As she sees it, science must be Christianized, much as the Hermetica had to be Christianized during the Renaissance. Which necessitates "finding" a hidden narrative that will explain how this useful tool ended up in the wrong hands, and why it must be taken back. (Kimball may try to disagree, but how can she? I've made an analogy, and everyone knows those are logically unanswerable.)

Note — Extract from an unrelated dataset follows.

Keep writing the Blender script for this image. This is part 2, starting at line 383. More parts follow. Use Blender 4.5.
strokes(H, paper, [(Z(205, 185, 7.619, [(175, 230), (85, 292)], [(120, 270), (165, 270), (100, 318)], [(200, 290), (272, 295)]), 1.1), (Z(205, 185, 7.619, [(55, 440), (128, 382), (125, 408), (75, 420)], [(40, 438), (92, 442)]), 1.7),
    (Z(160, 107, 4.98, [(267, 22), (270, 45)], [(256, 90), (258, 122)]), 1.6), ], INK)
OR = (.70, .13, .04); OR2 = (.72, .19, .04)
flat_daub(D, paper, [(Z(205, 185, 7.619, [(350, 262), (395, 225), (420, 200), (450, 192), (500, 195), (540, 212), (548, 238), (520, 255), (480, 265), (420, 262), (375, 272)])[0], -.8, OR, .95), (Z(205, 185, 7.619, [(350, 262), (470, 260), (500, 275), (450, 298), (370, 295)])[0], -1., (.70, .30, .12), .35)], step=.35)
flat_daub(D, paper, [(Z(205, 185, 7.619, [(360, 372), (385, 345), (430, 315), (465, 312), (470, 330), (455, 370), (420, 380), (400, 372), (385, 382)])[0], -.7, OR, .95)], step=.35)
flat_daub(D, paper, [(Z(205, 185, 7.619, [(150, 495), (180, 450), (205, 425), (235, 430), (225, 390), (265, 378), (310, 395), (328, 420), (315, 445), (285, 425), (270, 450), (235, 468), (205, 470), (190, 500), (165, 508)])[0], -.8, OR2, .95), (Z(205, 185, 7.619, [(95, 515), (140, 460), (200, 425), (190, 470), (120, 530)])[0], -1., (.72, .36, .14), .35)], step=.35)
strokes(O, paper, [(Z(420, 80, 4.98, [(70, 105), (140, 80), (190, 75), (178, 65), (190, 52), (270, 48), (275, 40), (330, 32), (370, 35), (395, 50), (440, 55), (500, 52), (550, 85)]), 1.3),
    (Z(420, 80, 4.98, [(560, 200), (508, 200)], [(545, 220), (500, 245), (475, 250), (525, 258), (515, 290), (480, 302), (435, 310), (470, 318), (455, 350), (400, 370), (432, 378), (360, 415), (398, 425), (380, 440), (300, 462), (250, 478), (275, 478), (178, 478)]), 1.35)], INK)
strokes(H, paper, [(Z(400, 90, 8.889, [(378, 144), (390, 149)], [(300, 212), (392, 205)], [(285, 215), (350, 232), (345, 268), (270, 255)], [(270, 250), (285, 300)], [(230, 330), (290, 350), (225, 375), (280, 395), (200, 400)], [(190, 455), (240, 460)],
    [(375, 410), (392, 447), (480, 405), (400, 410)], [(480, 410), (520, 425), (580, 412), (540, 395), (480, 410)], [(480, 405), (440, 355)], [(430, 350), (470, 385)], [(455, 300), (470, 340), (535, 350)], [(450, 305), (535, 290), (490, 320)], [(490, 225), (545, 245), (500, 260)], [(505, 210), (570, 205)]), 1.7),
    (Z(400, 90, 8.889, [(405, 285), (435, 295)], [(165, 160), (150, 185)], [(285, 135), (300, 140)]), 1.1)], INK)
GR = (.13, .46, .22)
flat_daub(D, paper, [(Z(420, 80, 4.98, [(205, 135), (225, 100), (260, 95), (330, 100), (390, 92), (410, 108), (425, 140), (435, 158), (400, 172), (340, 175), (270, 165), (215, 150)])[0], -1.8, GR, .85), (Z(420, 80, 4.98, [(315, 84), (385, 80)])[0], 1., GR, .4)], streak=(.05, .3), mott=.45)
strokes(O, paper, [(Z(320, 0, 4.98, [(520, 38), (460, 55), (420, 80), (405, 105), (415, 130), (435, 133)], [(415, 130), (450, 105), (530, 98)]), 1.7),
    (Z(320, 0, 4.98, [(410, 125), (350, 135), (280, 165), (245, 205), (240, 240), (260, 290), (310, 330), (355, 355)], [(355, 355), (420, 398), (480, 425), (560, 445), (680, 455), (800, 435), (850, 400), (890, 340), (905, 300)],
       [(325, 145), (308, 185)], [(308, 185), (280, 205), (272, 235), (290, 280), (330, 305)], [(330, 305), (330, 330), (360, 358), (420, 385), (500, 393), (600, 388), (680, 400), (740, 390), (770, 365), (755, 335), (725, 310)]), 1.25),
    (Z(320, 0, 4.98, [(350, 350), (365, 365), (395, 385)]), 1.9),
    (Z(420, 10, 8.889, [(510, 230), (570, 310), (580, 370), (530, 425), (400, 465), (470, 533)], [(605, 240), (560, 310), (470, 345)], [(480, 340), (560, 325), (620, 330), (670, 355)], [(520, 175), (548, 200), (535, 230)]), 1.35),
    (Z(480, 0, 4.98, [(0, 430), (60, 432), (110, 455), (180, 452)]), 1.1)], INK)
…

Just to prove that I, too, can dig idly through old books, I'll leave you with this passage from Henry Corbin's "The Imago Templi in Confrontation with Secular Norms":
[S]ince the hidden meaning is nothing other than the letter raised or transmuted into symbol, and perceived henceforth on the level of the imaginal world, the symbol itself is no longer something which hides the thing symbolized. It is, quite simply, the form assumed on this level by the transcendent reality, and this form is this reality. Thus, instead of allegory, one could perhaps speak of tautegory.

4 comments:

Spiny Norman said...

You really need to put up a tip jar. I feel terrible reading your work and not paying for it. So many times I have paid so much more to read prose that I enjoyed so much less...

Spiny Norman said...

This is definitely my favorite part:

"Though taught under the guise of empirical science, naturalistic evolution is really a spiritual concept whose taproot stretches back to the dawn of history."

History begins in the deepest chambers of the Mole People.

Jazzbumpa said...

Or, in really short short:

Know energy, know Christ; no energy, no Christ.

Though, I am literally both sick and tired, so I might have the whole thing backwards.

Also, as a gray-haired old man on a fixed income, I actually feel quite good about reading your work and not paying for it.

But the mole people frighten me, in some vaguely pantheist-Rosicrucian fashion.

Cheers!
JzB the conclusion-defining, inner-gnostic, hyphen-loving trombonsit

chris said...

Spiny Norman, tip jar, yes.

I did not get out of the boat (renewamerica? nothanks) but I was sad to see no mention of the Lizard People and the true meaning of Teh Rapture. One can only hope that Ms. Kimball's scholarship does not lead her too much farther off the one true path.

Other than that, she spells quite well, a fact which I'm sure will be noted by her fans.